Biochar (BC) colloids attract increasing interest due to their unique environmental behavior and potential risks. However, the interaction between BC colloids and organic contaminants that may affect their fates in the environment has not been substantially studied. Herein, adsorption and desorption of phenanthrene (PHN), atrazine (ATZ), and oxytetracycline (OTC) by a series of BC colloids derived from bulk rice straw BC samples with 6 pyrolysis temperatures (200-700 degrees C), and 3 particle sizes (250 nm, 500 nm, and 1 mu m) were investigated. Regardless of pyrolysis temperature, BC colloids from a given sized bulk BC had a comparable size, being 30 +/- 6, 70 +/- 18, and 140 +/- 15 nm corresponding to the three sized bulk BCs, respectively.
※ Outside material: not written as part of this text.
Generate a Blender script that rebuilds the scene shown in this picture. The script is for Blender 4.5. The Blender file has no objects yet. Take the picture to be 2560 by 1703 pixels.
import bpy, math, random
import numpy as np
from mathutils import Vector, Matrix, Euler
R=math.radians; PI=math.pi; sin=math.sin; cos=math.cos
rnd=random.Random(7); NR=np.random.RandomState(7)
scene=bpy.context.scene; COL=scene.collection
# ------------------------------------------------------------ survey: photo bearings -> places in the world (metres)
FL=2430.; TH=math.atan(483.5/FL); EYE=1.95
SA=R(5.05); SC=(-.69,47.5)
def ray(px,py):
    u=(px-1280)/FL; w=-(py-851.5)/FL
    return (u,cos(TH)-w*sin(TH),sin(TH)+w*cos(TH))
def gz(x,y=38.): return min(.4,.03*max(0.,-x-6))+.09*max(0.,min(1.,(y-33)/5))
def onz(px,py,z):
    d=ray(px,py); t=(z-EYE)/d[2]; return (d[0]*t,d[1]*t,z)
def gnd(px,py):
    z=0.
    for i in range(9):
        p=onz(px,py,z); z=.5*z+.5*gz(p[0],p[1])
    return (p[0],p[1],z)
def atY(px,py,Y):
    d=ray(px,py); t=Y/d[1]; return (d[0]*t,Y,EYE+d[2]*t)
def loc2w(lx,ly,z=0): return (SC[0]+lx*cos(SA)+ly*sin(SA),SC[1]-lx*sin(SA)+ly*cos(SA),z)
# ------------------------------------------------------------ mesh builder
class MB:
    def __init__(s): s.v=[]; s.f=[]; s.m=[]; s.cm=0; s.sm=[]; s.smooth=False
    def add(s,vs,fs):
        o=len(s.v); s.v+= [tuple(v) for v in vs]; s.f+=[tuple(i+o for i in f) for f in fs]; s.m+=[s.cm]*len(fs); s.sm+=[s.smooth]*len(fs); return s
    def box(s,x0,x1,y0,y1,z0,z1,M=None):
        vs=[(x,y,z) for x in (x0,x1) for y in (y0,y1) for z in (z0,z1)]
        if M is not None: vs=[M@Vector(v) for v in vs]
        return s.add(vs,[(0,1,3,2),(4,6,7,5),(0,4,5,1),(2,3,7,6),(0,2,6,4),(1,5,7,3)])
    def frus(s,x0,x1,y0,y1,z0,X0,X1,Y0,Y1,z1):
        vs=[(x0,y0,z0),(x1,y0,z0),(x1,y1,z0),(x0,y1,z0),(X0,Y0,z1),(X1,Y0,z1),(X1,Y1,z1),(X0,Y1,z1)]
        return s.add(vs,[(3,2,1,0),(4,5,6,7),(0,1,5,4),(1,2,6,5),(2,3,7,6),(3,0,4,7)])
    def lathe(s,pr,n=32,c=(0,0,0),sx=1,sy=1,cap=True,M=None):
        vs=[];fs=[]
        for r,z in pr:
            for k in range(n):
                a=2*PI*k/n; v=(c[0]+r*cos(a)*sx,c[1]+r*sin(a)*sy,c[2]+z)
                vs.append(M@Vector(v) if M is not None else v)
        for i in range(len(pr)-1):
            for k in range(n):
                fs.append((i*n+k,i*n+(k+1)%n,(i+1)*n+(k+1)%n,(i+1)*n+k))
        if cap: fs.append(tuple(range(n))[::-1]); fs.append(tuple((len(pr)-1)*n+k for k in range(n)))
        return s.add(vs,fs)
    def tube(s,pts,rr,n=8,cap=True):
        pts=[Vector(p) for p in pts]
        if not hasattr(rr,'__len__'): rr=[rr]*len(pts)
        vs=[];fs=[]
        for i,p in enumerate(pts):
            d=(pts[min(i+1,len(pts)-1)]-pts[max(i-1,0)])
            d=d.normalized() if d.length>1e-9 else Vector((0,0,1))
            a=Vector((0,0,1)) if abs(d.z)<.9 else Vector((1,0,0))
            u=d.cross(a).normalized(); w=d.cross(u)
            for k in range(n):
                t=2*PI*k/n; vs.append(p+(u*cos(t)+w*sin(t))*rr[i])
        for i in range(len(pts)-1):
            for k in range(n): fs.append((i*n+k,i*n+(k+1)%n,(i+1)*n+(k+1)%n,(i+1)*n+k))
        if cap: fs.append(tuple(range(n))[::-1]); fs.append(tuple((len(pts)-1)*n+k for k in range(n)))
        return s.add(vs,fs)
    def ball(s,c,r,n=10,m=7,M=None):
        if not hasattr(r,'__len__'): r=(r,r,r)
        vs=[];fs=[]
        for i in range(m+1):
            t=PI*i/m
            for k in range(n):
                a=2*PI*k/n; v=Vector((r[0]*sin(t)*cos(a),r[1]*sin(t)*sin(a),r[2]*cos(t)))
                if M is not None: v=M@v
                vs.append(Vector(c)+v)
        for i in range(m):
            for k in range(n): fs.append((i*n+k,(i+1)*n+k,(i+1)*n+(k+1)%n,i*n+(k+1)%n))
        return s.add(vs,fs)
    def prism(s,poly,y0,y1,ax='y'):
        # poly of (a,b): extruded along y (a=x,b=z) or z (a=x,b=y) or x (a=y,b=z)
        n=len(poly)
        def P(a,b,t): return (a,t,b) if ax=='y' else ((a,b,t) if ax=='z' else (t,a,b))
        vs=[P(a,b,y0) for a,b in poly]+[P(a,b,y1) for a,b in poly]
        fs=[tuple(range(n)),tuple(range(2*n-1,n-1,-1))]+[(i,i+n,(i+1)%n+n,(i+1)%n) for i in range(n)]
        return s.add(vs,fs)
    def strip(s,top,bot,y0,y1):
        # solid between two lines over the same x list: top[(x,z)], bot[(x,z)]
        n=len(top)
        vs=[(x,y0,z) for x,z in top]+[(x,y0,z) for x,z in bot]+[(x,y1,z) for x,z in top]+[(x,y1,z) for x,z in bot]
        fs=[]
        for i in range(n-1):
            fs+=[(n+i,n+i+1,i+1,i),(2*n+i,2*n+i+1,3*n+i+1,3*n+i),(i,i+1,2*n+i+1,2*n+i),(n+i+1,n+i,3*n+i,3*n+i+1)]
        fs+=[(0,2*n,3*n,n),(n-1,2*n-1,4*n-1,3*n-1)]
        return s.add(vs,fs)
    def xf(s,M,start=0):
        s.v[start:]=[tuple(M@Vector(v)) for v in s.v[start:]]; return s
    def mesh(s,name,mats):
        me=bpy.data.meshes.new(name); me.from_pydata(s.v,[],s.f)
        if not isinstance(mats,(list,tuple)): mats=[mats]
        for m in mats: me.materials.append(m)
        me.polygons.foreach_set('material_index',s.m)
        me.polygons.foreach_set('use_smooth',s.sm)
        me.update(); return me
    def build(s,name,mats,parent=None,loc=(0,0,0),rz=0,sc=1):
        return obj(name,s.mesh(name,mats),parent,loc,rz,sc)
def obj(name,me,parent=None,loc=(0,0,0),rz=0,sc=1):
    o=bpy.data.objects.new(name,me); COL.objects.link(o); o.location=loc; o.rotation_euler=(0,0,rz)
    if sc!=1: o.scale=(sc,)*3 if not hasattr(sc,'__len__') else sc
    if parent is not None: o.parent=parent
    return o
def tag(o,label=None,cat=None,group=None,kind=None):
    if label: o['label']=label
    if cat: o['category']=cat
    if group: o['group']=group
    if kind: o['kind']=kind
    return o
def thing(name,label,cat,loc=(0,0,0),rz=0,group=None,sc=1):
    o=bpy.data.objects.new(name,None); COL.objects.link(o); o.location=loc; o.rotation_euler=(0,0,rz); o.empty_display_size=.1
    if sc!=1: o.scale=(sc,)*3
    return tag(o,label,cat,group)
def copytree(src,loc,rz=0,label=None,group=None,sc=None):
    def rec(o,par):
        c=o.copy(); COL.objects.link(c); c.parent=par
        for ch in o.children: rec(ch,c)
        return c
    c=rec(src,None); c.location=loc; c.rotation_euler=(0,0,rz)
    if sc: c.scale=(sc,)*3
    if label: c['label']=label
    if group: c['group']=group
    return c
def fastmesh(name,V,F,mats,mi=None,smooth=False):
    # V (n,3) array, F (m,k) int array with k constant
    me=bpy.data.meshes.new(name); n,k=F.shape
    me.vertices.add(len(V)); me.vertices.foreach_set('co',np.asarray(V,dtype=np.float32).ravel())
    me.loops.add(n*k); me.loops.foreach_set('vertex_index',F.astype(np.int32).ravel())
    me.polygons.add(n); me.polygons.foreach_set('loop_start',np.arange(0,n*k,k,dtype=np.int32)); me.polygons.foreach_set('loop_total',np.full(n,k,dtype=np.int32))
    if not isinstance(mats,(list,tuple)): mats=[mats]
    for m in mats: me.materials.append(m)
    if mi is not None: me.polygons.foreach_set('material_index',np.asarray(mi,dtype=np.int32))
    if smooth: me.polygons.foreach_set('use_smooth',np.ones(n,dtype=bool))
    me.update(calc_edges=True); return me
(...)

The adsorption kinetics curves were well explained by the pseudo-second-order model, and pore diffusion was the primary rate-determining step. Both Freundlich and Langmuir models well fitted the adsorption isotherms. With increasing pyrolysis temperature or decreasing particle size of bulk BC, the specific surface area and pore volumes of the derived BC colloids increased, the kinetics model fitted adsorption rates (k(2)) of the three organics by the BC colloids all largely decreased, and the Langmuir model fitted adsorption capacities (Q(max)) increased. The highest Q(max) was obtained by BC colloids from the smallest (250 nm) bulk BC with the highest pyrolysis temperature (700 degrees C), being 212 mu mol g(-1) for PHN, 815 mu mol g(-1) for ATZ, and 72.4 mu mol g(-1) for OTC. The adsorption was reversible for PHN and ATZ, while significant desorption hysteresis was observed for OTC on BC colloids with middle pyrolysis temperatures (300-500 degrees C). The underlying mechanisms including hydrophobic interaction, pi-pi electron donor-acceptor interaction, molecular size effect, and irreversible reactions were discussed to explain the difference in the adsorption and desorption behaviors. The findings increased our understanding of the environmental fate and risk of BC.